(Data provided)
━━━━━━

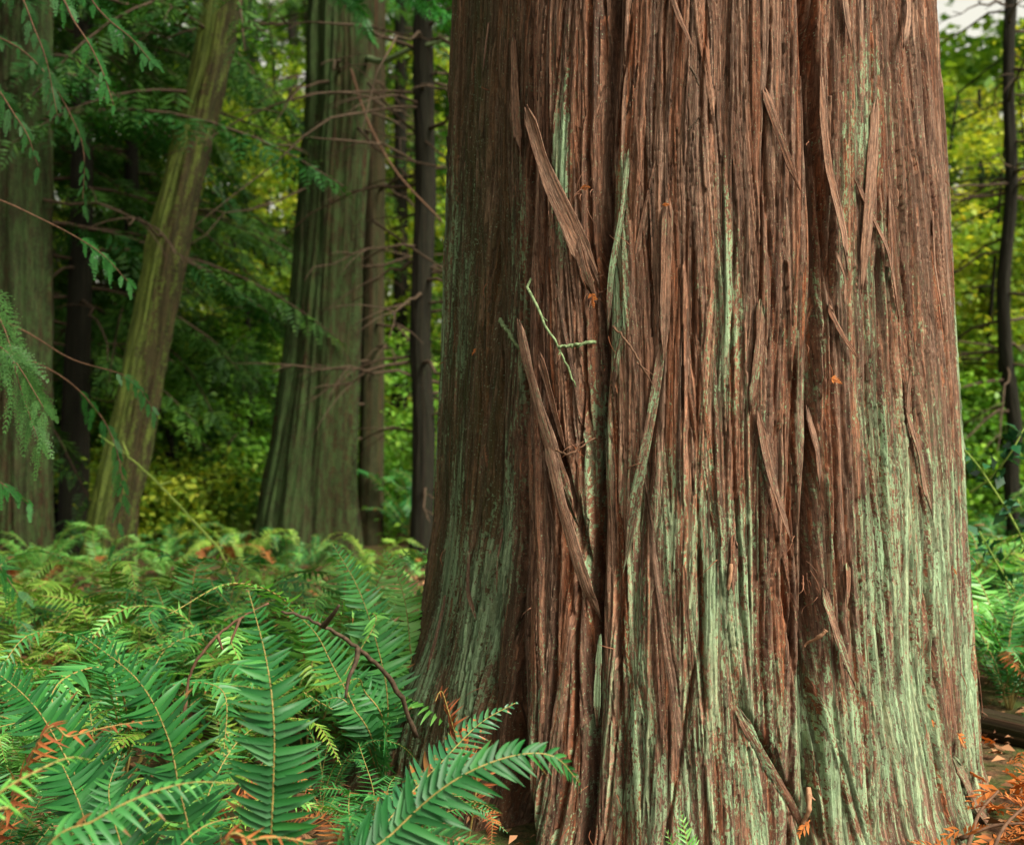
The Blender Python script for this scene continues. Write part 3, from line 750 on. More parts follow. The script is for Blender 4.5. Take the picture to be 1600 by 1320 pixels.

━━━━━━

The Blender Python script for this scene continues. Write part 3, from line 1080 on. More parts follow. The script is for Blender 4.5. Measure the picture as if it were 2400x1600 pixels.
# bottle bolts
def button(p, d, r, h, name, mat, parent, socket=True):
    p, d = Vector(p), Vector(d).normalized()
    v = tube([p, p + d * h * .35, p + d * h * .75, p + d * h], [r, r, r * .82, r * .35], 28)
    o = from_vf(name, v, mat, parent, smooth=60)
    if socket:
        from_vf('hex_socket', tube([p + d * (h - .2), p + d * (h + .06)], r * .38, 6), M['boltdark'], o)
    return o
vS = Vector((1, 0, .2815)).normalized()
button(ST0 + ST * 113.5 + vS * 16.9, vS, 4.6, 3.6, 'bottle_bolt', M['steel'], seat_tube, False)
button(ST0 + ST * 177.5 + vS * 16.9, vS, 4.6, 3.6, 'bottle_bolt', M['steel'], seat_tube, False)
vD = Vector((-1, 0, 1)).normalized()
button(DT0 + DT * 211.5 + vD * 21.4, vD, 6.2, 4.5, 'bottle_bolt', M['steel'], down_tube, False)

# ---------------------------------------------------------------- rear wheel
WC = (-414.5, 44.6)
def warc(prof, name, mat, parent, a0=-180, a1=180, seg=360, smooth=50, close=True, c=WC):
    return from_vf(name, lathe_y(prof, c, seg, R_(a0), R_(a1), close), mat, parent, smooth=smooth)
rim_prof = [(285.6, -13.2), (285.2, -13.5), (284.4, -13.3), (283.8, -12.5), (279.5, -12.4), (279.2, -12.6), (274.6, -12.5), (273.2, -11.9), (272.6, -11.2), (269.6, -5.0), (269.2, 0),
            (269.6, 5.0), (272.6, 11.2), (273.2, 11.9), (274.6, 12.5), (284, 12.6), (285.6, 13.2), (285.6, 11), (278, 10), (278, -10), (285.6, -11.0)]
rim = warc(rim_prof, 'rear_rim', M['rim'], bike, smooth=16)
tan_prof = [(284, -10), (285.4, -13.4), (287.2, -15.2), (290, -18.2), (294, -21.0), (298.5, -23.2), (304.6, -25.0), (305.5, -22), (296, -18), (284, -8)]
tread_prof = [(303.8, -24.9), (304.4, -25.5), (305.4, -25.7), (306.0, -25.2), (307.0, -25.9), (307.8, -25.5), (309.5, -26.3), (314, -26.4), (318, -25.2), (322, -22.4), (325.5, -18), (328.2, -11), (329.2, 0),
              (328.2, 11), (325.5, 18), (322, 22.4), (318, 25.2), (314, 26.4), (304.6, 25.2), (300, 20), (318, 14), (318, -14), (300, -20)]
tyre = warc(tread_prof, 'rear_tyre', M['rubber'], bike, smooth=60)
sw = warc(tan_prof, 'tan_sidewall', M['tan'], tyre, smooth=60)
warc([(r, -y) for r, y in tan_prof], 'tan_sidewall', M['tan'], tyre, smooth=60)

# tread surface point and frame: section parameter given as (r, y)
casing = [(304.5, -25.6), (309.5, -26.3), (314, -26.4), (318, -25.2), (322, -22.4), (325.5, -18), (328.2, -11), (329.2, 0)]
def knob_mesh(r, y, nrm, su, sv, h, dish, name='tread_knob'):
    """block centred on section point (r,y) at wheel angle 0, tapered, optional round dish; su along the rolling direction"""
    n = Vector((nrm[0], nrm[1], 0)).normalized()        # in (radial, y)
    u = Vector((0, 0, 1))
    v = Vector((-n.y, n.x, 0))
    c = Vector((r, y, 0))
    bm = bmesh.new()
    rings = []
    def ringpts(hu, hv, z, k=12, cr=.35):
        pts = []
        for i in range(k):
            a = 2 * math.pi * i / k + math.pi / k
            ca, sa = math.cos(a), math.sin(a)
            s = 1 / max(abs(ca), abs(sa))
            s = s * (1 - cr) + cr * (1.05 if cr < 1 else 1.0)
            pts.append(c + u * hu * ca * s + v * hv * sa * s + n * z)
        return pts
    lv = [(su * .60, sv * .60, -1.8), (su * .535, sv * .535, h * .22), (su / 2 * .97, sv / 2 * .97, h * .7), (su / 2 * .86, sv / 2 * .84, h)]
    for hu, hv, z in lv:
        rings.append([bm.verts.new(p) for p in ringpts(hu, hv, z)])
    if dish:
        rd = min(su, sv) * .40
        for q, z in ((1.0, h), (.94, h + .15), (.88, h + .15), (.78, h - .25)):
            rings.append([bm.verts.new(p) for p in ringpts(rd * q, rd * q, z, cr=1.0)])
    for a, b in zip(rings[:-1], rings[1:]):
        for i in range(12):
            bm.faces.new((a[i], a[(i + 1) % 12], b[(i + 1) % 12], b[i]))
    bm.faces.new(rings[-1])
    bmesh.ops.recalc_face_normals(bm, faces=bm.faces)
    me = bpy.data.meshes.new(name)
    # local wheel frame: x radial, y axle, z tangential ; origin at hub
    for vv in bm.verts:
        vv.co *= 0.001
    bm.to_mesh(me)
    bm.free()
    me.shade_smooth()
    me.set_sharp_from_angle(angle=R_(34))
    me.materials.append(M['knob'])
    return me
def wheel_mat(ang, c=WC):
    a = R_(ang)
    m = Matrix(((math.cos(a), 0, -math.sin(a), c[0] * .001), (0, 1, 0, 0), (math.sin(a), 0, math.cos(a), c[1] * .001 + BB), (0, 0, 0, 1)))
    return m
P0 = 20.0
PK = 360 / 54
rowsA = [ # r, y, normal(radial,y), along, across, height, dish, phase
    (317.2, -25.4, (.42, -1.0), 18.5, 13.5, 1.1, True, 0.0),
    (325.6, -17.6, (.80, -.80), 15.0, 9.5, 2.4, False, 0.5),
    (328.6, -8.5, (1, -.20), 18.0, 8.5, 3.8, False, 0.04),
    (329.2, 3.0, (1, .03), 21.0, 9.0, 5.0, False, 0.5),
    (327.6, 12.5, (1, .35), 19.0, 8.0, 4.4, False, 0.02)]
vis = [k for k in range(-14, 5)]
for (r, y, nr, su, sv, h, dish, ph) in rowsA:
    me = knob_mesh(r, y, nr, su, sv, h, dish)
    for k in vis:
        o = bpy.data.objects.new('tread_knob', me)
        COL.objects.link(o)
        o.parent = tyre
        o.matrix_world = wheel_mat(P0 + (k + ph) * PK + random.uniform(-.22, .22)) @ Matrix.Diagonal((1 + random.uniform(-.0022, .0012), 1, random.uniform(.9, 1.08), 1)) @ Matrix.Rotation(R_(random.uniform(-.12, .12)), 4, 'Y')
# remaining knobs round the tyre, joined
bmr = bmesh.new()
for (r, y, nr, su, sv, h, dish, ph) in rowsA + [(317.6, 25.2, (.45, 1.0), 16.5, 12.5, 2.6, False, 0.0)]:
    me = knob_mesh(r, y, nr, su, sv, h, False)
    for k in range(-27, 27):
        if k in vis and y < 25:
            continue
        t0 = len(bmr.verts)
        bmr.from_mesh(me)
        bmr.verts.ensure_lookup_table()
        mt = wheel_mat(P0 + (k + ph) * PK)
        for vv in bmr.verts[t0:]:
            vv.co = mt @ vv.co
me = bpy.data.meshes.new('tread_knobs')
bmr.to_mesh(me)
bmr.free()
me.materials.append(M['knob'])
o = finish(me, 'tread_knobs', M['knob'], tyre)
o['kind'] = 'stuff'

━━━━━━

(Aim)
Within the listing above, give again exactly every line from the line with "were 2400x1600 pixels." through the line with "button(DT0 + DT", both included, and no other line.

(Solved problem)
The Blender Python script for this scene continues. Write part 3, from line 1080 on. More parts follow. The script is for Blender 4.5. Measure the picture as if it were 2400x1600 pixels.
# bottle bolts
def button(p, d, r, h, name, mat, parent, socket=True):
    p, d = Vector(p), Vector(d).normalized()
    v = tube([p, p + d * h * .35, p + d * h * .75, p + d * h], [r, r, r * .82, r * .35], 28)
    o = from_vf(name, v, mat, parent, smooth=60)
    if socket:
        from_vf('hex_socket', tube([p + d * (h - .2), p + d * (h + .06)], r * .38, 6), M['boltdark'], o)
    return o
vS = Vector((1, 0, .2815)).normalized()
button(ST0 + ST * 113.5 + vS * 16.9, vS, 4.6, 3.6, 'bottle_bolt', M['steel'], seat_tube, False)
button(ST0 + ST * 177.5 + vS * 16.9, vS, 4.6, 3.6, 'bottle_bolt', M['steel'], seat_tube, False)
vD = Vector((-1, 0, 1)).normalized()
button(DT0 + DT * 211.5 + vD * 21.4, vD, 6.2, 4.5, 'bottle_bolt', M['steel'], down_tube, False)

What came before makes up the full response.